• RAW DATA:
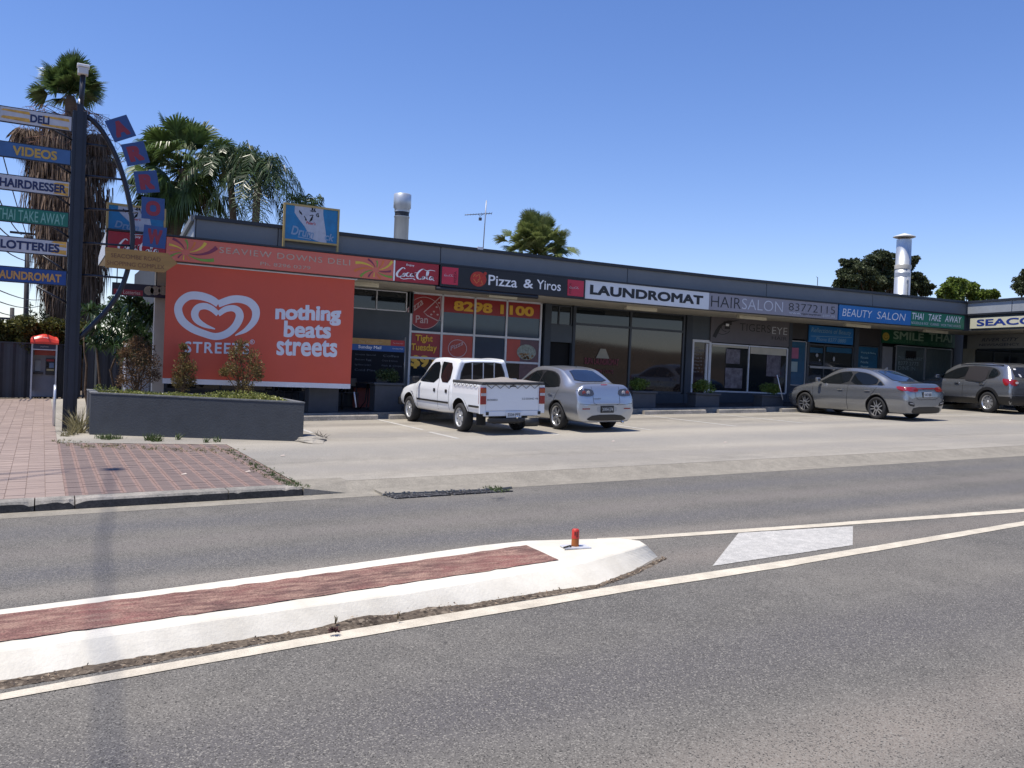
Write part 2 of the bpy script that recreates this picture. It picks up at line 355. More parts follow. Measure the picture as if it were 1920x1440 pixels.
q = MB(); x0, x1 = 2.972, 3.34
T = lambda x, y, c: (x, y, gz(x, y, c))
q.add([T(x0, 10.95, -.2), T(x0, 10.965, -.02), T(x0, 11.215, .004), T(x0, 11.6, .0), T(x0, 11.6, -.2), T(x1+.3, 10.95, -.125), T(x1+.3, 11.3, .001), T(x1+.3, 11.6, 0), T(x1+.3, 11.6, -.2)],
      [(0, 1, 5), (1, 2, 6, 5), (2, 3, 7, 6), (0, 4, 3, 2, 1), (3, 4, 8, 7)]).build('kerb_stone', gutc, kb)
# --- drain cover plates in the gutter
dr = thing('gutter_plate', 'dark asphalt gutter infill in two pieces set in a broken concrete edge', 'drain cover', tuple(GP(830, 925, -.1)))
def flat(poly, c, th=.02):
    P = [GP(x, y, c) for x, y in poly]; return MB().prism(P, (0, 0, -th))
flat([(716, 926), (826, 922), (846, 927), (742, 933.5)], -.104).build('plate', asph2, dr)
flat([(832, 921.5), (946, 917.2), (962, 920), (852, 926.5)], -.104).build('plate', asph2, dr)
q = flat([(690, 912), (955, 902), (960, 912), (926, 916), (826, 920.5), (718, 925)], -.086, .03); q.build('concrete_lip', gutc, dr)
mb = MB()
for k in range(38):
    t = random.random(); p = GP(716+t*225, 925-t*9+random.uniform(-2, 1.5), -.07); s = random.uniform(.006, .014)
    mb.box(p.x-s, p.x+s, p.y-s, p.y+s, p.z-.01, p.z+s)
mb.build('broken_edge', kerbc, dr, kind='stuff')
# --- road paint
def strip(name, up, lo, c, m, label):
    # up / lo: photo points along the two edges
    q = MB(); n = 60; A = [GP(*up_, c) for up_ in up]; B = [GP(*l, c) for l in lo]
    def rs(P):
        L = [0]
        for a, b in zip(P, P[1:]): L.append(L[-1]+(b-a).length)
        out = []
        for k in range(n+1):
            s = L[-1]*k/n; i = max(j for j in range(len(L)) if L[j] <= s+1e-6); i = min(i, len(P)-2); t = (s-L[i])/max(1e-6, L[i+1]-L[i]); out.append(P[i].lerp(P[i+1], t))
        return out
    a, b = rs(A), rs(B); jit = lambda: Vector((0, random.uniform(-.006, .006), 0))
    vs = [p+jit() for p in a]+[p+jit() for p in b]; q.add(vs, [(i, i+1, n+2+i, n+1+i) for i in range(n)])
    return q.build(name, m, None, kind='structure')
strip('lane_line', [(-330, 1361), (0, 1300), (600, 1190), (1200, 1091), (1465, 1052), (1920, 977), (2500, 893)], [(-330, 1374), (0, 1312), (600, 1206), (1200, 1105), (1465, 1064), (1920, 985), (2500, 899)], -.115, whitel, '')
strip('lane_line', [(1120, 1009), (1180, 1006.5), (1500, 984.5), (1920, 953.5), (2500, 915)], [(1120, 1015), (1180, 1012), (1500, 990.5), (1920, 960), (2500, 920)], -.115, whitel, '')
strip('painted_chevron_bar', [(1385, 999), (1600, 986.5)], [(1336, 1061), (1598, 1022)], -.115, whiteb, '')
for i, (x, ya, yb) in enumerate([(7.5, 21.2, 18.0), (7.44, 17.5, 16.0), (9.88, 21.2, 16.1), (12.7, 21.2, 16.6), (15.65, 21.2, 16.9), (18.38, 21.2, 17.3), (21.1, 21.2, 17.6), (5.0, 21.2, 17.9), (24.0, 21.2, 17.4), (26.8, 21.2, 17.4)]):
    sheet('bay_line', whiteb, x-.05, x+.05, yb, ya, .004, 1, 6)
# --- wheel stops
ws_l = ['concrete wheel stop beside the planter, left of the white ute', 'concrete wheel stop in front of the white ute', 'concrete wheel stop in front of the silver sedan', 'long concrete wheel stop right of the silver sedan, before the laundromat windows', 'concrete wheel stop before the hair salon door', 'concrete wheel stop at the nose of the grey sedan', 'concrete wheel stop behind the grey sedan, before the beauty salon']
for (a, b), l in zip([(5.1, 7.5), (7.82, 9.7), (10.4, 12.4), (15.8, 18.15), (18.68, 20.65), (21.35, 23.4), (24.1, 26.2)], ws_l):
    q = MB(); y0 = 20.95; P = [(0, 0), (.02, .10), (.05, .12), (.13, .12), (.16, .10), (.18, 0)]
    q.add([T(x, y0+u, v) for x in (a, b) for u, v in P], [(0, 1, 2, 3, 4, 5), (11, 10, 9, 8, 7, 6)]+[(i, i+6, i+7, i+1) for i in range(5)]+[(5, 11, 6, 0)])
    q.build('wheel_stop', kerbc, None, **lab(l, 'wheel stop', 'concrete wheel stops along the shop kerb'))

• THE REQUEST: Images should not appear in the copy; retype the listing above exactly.

• REPLY:
Write part 2 of the bpy script that recreates this picture. It picks up at line 355. More parts follow. Measure the picture as if it were 1920x1440 pixels.
q = MB(); x0, x1 = 2.972, 3.34
T = lambda x, y, c: (x, y, gz(x, y, c))
q.add([T(x0, 10.95, -.2), T(x0, 10.965, -.02), T(x0, 11.215, .004), T(x0, 11.6, .0), T(x0, 11.6, -.2), T(x1+.3, 10.95, -.125), T(x1+.3, 11.3, .001), T(x1+.3, 11.6, 0), T(x1+.3, 11.6, -.2)],
      [(0, 1, 5), (1, 2, 6, 5), (2, 3, 7, 6), (0, 4, 3, 2, 1), (3, 4, 8, 7)]).build('kerb_stone', gutc, kb)
# --- drain cover plates in the gutter
dr = thing('gutter_plate', 'dark asphalt gutter infill in two pieces set in a broken concrete edge', 'drain cover', tuple(GP(830, 925, -.1)))
def flat(poly, c, th=.02):
    P = [GP(x, y, c) for x, y in poly]; return MB().prism(P, (0, 0, -th))
flat([(716, 926), (826, 922), (846, 927), (742, 933.5)], -.104).build('plate', asph2, dr)
flat([(832, 921.5), (946, 917.2), (962, 920), (852, 926.5)], -.104).build('plate', asph2, dr)
q = flat([(690, 912), (955, 902), (960, 912), (926, 916), (826, 920.5), (718, 925)], -.086, .03); q.build('concrete_lip', gutc, dr)
mb = MB()
for k in range(38):
    t = random.random(); p = GP(716+t*225, 925-t*9+random.uniform(-2, 1.5), -.07); s = random.uniform(.006, .014)
    mb.box(p.x-s, p.x+s, p.y-s, p.y+s, p.z-.01, p.z+s)
mb.build('broken_edge', kerbc, dr, kind='stuff')
# --- road paint
def strip(name, up, lo, c, m, label):
    # up / lo: photo points along the two edges
    q = MB(); n = 60; A = [GP(*up_, c) for up_ in up]; B = [GP(*l, c) for l in lo]
    def rs(P):
        L = [0]
        for a, b in zip(P, P[1:]): L.append(L[-1]+(b-a).length)
        out = []
        for k in range(n+1):
            s = L[-1]*k/n; i = max(j for j in range(len(L)) if L[j] <= s+1e-6); i = min(i, len(P)-2); t = (s-L[i])/max(1e-6, L[i+1]-L[i]); out.append(P[i].lerp(P[i+1], t))
        return out
    a, b = rs(A), rs(B); jit = lambda: Vector((0, random.uniform(-.006, .006), 0))
    vs = [p+jit() for p in a]+[p+jit() for p in b]; q.add(vs, [(i, i+1, n+2+i, n+1+i) for i in range(n)])
    return q.build(name, m, None, kind='structure')
strip('lane_line', [(-330, 1361), (0, 1300), (600, 1190), (1200, 1091), (1465, 1052), (1920, 977), (2500, 893)], [(-330, 1374), (0, 1312), (600, 1206), (1200, 1105), (1465, 1064), (1920, 985), (2500, 899)], -.115, whitel, '')
strip('lane_line', [(1120, 1009), (1180, 1006.5), (1500, 984.5), (1920, 953.5), (2500, 915)], [(1120, 1015), (1180, 1012), (1500, 990.5), (1920, 960), (2500, 920)], -.115, whitel, '')
strip('painted_chevron_bar', [(1385, 999), (1600, 986.5)], [(1336, 1061), (1598, 1022)], -.115, whiteb, '')
for i, (x, ya, yb) in enumerate([(7.5, 21.2, 18.0), (7.44, 17.5, 16.0), (9.88, 21.2, 16.1), (12.7, 21.2, 16.6), (15.65, 21.2, 16.9), (18.38, 21.2, 17.3), (21.1, 21.2, 17.6), (5.0, 21.2, 17.9), (24.0, 21.2, 17.4), (26.8, 21.2, 17.4)]):
    sheet('bay_line', whiteb, x-.05, x+.05, yb, ya, .004, 1, 6)
# --- wheel stops
ws_l = ['concrete wheel stop beside the planter, left of the white ute', 'concrete wheel stop in front of the white ute', 'concrete wheel stop in front of the silver sedan', 'long concrete wheel stop right of the silver sedan, before the laundromat windows', 'concrete wheel stop before the hair salon door', 'concrete wheel stop at the nose of the grey sedan', 'concrete wheel stop behind the grey sedan, before the beauty salon']
for (a, b), l in zip([(5.1, 7.5), (7.82, 9.7), (10.4, 12.4), (15.8, 18.15), (18.68, 20.65), (21.35, 23.4), (24.1, 26.2)], ws_l):
    q = MB(); y0 = 20.95; P = [(0, 0), (.02, .10), (.05, .12), (.13, .12), (.16, .10), (.18, 0)]
    q.add([T(x, y0+u, v) for x in (a, b) for u, v in P], [(0, 1, 2, 3, 4, 5), (11, 10, 9, 8, 7, 6)]+[(i, i+6, i+7, i+1) for i in range(5)]+[(5, 11, 6, 0)])
    q.build('wheel_stop', kerbc, None, **lab(l, 'wheel stop', 'concrete wheel stops along the shop kerb'))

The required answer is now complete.